Peruvian businessman Josef Maiman filed a legal complaint this week with the Costa Rican Prosecutors’ Office in an attempt to recover $6.5 million that is frozen in a bank account belonging to companies linked to ex-president Alejandro Toledo, the daily Perú21 reported.
Last June, the Costa Rican Prosecutor’s Office’s Economic Crimes and Money Laundering Unit blocked the Scotiabank account of Ecostate Consulting, which is linked to Ecoteva Corporation, a company registered by Avraham Dan On, one of Toledo’s bodyguards.
The account was used to transfer more than $5 million to Toledo’s mother-in-law, Eve Fernenbug, who used the money to buy several properties in exclusive areas of Lima.
Maiman filed the request through his attorneys in San José, arguing that he provided the funds as an investor in Ecoteva Corporation, and that all funds have legal origins. Maiman said he “has not committed any crime,” and offered to provide information on his Swiss bank account, from where the money was originally transferred to Costa Rica.

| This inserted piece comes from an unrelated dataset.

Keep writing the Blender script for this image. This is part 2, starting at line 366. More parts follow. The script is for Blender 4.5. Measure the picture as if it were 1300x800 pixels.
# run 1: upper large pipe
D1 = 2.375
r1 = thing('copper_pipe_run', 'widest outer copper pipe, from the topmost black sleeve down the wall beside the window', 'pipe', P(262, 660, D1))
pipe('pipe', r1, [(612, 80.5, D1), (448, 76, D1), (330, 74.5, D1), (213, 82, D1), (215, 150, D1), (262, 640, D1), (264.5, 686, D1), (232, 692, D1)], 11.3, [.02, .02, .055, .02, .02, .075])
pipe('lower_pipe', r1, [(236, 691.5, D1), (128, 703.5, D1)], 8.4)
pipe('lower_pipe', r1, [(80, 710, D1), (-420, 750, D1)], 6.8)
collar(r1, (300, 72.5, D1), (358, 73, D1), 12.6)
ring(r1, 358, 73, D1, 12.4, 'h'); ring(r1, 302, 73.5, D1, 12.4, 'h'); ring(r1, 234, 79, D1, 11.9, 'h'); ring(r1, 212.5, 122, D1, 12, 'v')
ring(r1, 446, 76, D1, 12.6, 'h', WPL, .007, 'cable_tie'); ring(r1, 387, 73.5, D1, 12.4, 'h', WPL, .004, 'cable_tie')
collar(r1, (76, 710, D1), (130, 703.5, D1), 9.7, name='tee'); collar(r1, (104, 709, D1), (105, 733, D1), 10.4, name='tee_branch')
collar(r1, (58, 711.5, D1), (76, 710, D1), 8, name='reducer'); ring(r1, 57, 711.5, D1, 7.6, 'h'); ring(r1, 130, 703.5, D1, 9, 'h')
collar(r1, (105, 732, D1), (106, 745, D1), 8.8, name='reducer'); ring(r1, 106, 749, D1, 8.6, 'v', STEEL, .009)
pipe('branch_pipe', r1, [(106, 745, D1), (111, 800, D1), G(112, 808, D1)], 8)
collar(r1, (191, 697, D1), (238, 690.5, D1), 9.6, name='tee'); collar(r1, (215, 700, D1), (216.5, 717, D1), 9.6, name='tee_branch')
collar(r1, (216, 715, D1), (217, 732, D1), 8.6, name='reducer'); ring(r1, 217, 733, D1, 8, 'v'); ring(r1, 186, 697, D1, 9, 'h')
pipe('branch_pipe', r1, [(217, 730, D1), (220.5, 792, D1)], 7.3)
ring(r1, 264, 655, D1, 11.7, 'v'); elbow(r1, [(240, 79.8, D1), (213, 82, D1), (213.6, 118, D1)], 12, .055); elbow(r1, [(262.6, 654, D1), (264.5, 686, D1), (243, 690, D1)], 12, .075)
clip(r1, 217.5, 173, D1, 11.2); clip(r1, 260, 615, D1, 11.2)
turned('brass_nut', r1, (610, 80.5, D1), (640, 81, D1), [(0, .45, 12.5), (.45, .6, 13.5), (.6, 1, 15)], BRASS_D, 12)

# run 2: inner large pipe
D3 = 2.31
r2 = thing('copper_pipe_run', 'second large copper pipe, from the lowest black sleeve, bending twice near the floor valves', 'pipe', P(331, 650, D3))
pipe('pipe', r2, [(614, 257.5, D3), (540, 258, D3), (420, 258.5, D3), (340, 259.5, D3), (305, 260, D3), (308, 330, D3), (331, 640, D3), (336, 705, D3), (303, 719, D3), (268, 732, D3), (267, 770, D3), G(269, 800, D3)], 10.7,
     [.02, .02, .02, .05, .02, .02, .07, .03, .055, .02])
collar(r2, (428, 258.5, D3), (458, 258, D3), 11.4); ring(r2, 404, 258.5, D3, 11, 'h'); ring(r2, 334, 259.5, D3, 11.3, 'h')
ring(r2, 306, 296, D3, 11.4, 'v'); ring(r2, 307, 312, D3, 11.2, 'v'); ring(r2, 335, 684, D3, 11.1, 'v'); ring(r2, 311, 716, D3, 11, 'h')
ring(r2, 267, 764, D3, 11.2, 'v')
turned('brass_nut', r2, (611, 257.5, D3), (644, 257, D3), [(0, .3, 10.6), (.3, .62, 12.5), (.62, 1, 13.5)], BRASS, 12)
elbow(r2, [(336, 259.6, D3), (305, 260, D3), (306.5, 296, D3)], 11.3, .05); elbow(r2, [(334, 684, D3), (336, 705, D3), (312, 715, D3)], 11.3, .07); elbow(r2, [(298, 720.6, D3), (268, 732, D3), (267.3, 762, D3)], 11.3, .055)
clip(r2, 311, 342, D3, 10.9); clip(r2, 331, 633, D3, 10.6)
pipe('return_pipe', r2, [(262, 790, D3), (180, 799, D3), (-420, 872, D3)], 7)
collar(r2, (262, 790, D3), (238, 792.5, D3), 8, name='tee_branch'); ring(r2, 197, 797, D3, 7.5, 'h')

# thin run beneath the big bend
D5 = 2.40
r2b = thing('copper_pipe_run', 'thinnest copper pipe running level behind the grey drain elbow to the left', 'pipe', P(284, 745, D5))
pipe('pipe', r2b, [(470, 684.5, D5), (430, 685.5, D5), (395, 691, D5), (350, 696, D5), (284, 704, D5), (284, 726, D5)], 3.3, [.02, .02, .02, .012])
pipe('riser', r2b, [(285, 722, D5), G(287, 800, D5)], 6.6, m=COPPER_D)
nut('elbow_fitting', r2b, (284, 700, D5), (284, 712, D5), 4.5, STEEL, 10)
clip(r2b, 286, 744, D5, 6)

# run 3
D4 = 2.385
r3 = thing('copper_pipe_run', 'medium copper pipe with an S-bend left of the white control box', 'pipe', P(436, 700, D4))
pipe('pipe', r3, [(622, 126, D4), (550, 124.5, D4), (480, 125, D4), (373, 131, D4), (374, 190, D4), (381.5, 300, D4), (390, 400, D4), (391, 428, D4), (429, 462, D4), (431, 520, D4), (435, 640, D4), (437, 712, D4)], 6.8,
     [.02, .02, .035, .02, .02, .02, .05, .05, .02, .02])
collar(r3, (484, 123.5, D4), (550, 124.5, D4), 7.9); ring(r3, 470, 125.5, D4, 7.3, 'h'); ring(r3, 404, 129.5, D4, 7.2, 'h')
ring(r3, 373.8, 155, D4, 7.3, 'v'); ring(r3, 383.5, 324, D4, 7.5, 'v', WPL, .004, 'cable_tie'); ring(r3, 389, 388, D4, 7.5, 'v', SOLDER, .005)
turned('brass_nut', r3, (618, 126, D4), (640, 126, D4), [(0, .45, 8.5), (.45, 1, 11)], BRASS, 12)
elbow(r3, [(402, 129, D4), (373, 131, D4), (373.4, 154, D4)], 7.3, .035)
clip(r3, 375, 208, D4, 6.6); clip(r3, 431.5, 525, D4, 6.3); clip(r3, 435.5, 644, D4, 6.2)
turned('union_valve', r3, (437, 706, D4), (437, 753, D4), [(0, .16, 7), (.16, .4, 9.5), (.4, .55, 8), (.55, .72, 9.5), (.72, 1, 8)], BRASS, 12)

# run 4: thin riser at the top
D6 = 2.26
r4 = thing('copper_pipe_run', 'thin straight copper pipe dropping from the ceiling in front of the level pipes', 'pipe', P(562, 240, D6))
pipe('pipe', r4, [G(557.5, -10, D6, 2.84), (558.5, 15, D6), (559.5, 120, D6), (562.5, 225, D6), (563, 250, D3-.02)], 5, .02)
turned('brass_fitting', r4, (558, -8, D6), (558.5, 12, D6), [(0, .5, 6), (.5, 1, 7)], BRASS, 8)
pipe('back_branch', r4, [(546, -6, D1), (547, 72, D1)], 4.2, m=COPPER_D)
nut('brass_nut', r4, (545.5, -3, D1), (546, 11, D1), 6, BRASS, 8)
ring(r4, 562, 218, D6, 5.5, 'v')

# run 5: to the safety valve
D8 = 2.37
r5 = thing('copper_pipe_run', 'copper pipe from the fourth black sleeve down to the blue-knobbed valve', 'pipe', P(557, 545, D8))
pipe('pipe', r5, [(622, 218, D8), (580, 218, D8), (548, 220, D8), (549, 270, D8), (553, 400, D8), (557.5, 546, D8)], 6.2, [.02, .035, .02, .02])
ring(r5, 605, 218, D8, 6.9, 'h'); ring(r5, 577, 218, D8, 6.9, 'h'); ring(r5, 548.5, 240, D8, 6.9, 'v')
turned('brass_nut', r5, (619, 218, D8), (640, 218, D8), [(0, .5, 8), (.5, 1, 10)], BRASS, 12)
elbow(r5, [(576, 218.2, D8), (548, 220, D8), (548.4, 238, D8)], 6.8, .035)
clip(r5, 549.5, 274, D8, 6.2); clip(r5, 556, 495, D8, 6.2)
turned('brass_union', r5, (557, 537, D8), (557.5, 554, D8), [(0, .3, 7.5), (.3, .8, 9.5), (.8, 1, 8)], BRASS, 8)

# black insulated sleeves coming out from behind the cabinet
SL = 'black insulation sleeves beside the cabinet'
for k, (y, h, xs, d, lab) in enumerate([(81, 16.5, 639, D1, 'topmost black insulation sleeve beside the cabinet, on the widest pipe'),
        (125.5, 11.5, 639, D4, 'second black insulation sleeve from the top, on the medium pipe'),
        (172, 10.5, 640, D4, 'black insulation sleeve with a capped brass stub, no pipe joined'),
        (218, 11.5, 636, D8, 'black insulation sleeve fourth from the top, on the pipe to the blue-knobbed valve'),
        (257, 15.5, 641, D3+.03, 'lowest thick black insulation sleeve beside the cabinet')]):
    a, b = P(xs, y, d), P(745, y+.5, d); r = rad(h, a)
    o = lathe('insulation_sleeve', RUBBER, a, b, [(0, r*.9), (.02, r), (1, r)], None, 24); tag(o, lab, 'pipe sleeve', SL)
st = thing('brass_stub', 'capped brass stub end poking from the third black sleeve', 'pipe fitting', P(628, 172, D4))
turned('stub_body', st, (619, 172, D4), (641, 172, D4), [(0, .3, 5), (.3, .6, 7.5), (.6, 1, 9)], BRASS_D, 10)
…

Perú21 said it has proof that Ecostate Consulting’s account at Scotiabank initially had some $20 million, and that “days before the order to freeze the account, several people linked to Maiman withdrew some $5.5 million without specifying the money’s destination.”
In a statement to Peruvian prosecutors, Maiman, who is a close friend of Toledo, declared that $20 million in his account “was transferred to Ecostate Consulting and Milan Ecotech, and then was sent to Ecoteva Consulting.”
Peru’s Prosecutor’s Office is investigating alleged embezzlement by several public officials from Toledo’s administration from 2001-2006.